After Saul was officially set forth as king of God’s people, “some wicked men said, ‘How can this man save us?’” (10:27a)  To this was added, “They despised him and did not even bring him a gift.  But Saul said nothing about it” (10:27b).  Do we see this reflected in Jesus’ life?  As a matter of fact, we do, though it is at His death.  When Jesus hung on the cross, officially set forth as king, where “The inscription of the charge against Him read, ‘The King of the Jews’” (Mark 15:26), “some were mocking Him among themselves,” saying, “He saved others, but He cannot save Himself.  Let the Christ, the King of Israel, come down from the cross now, that we may see and believe!” (15:31b-32a). 
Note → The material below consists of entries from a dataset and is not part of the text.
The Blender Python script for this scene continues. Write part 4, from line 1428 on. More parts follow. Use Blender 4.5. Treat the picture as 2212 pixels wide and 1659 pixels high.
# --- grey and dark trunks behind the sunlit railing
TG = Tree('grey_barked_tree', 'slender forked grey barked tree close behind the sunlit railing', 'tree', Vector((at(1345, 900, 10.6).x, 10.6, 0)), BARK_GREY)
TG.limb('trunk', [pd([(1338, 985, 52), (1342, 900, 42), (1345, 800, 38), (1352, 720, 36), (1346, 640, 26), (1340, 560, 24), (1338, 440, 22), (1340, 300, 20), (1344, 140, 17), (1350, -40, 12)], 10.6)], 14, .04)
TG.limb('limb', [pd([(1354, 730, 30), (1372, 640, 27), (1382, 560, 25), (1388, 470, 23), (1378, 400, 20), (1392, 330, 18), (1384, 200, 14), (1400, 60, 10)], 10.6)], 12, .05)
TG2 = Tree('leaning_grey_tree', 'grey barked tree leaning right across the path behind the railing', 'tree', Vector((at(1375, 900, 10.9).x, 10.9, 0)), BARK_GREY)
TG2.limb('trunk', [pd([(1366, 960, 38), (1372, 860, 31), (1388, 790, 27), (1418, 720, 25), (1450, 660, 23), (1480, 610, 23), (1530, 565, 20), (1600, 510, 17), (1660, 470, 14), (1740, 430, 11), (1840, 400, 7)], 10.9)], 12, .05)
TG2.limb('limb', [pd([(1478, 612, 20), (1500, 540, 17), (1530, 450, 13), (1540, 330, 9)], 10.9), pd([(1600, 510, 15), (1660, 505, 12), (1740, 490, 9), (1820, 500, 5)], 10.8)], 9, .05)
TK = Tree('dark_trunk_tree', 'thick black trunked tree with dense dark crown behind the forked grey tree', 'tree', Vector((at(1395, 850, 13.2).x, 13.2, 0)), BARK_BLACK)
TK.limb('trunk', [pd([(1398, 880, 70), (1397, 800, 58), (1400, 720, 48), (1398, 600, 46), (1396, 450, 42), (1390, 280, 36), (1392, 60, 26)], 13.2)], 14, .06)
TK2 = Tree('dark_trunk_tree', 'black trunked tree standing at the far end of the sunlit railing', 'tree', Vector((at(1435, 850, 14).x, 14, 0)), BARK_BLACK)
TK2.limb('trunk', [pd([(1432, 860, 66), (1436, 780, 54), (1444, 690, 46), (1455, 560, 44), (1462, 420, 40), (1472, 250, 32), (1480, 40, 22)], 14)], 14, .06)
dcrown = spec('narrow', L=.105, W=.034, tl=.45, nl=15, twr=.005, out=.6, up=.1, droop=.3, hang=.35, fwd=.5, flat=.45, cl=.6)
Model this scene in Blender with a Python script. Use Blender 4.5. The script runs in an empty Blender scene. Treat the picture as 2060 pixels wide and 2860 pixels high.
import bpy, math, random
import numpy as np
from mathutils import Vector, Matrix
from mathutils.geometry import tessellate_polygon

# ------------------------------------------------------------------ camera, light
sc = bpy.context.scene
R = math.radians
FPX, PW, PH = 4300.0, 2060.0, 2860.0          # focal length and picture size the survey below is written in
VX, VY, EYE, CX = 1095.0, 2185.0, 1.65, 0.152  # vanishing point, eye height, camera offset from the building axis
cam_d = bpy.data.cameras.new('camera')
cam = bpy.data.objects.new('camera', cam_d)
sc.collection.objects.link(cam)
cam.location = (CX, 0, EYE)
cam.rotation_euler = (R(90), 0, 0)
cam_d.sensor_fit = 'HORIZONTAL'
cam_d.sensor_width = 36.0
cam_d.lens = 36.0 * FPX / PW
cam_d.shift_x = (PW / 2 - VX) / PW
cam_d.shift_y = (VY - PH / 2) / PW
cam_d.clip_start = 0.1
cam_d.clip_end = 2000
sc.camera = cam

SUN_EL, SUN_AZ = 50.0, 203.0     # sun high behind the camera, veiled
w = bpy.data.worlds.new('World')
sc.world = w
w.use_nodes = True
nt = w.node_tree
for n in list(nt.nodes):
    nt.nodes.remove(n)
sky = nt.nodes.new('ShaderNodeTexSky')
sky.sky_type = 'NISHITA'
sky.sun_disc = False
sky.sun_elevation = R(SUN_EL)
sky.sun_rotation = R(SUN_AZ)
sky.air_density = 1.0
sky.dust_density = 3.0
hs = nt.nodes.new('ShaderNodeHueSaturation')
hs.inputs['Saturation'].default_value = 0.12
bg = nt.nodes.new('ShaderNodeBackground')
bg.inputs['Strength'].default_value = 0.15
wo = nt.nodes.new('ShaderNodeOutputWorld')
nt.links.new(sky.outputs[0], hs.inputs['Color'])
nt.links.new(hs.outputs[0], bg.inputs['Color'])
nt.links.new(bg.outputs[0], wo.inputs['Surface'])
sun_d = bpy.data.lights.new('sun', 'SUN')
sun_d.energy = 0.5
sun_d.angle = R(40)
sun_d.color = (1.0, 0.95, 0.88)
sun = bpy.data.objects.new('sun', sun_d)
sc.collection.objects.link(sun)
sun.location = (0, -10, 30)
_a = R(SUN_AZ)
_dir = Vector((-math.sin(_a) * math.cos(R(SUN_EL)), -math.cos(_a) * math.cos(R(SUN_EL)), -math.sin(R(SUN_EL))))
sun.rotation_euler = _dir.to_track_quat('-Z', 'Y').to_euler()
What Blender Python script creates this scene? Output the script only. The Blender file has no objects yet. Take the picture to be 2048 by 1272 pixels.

Yes, as Israel gazed upon Jesus, as He was being crucified by the Romans as yet another failed messiah, the question was “How can this man save us?”  The men that said this about Saul were said to have brought him no gift, and we know this to be true of those that said this of Jesus as well.  For Saul, at the very least, “With him went some brave men whose hearts God had touched” (10:26), but for Jesus, all had fled and forsaken Him.  Finally, we read that Saul, though king and vested with power, said nothing to those that did not support him, though he was their king.  Jesus, Who was not only King of the Jews, but as Messiah, King of all peoples, did not hold His tongue, but rather, when all (His disciples, Israel, and all involved in His execution) were thinking “how can this man save us,” said “Father, forgive them, for they don’t know what they are doing” (Luke 23:34).